L'Europe se trouve à un moment décisif dans la compétition mondiale pour la maîtrise de l'IA. Face à l'affrontement des 2 géants que sont les États-Unis et la Chine, elle doit définir sa propre trajectoire, en conjuguant cadre réglementaire intelligent, investissements massifs et coopération transverse. Le risque d'un retard irrattrapable est réel, mais l'histoire des révolutions technologiques démontre que les positions dominantes ne sont jamais définitivement acquises. Les Russes étaient les premiers à lancer un satellite et à envoyer un homme dans l’espace mais ils n’ont pas marché sur la Lune ! 

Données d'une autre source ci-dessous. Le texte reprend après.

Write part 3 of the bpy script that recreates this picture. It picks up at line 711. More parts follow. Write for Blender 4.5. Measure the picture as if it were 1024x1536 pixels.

En capitalisant sur ses atouts uniques et en surmontant ses faiblesses structurelles, en dépassant les logiques nationales et en mobilisant les investissements nécessaires l'Europe peut encore être un pôle d'influence mondial dans l'écosystème de l'IA.

Les prochains mois détermineront si le continent européen peut relever ce défi technologique majeur ou si nous seront contraint d'observer une IA bipolaire sino-américaine et d’accepter une dépendance technologique qui nous anéantirait économiquement.